Thursday, April 06, 2006

The 640 billion dollar question

640 billion - that is the latest estimate of cash piled up among non-financial S&P 500 companies, and it is growing everyday. If you include financial companies, and expand to companies outside the 500, the amount is ofcourse much larger.

Add to this the amount with private equity investors - estimates range from 500 to 800 billion. Note that private equity groups have a much larger amount to put to work in deals with leverage. All in all, the most conservative estimates of such investable cash show a figure around 3 trillion!

So, while consumers are going further down the debt hole, corporate entities are sitting on the largest cash pile ever. This holds true for companies in Europe and Japan as well.

What has been the effect of this mountain of cash so far ? One clue - I read recently that last year more money was put to work by companies buying back their own shares than all of the money invested via mutual funds (I do not remember the comparison exactly - so please correct me if I got this wrong).

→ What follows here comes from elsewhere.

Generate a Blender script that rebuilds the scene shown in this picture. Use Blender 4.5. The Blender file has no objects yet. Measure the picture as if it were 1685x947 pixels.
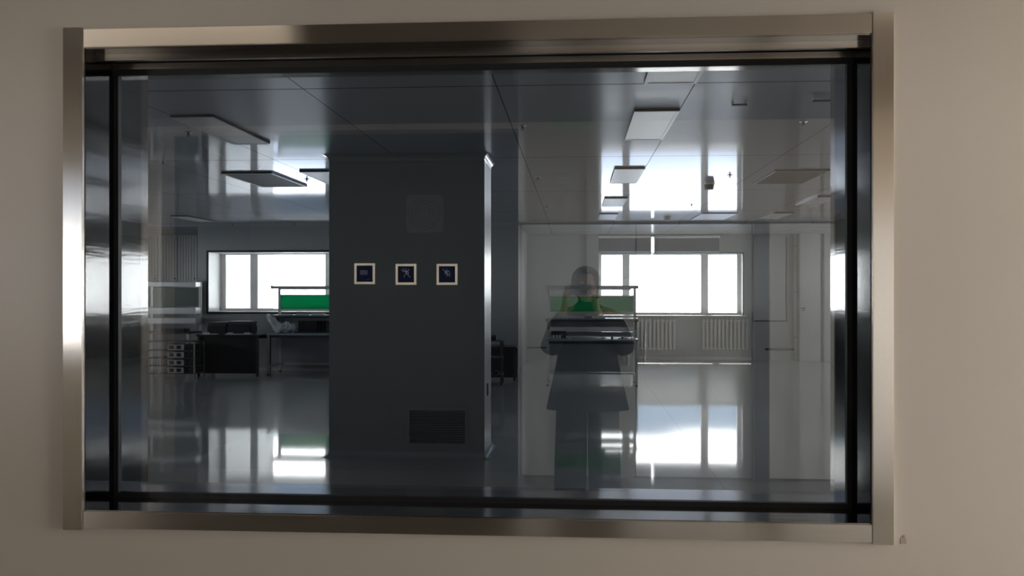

In addition, even companies that have cash can easily raise cash in the corporate bond market. This is exactly what Oracle and Cisco did recently, to fund their acquisitions of Siebel and Scientific Atlanta. In both cases, the buyers had enough cash to fund the purchases. Oracle has around 8 bilion in cash, and Cisco has around 14 billion! In fact, some observers see the Fed rate hikes as being aimed at breaking the corporate bond bubble and not the real-estate bubble.

What will happen to all this cash ? Buybacks will continue, but that is an ineffective use of cash, especially when the buybacks seem to just offset executives' gigantic stock grants and the eventual dumping. I am hoping to see more generous dividend hikes, and one time payouts. And ofcourse, when companies finally come out of their shells, we will see an all-out takeover bubble - I can't wait for it!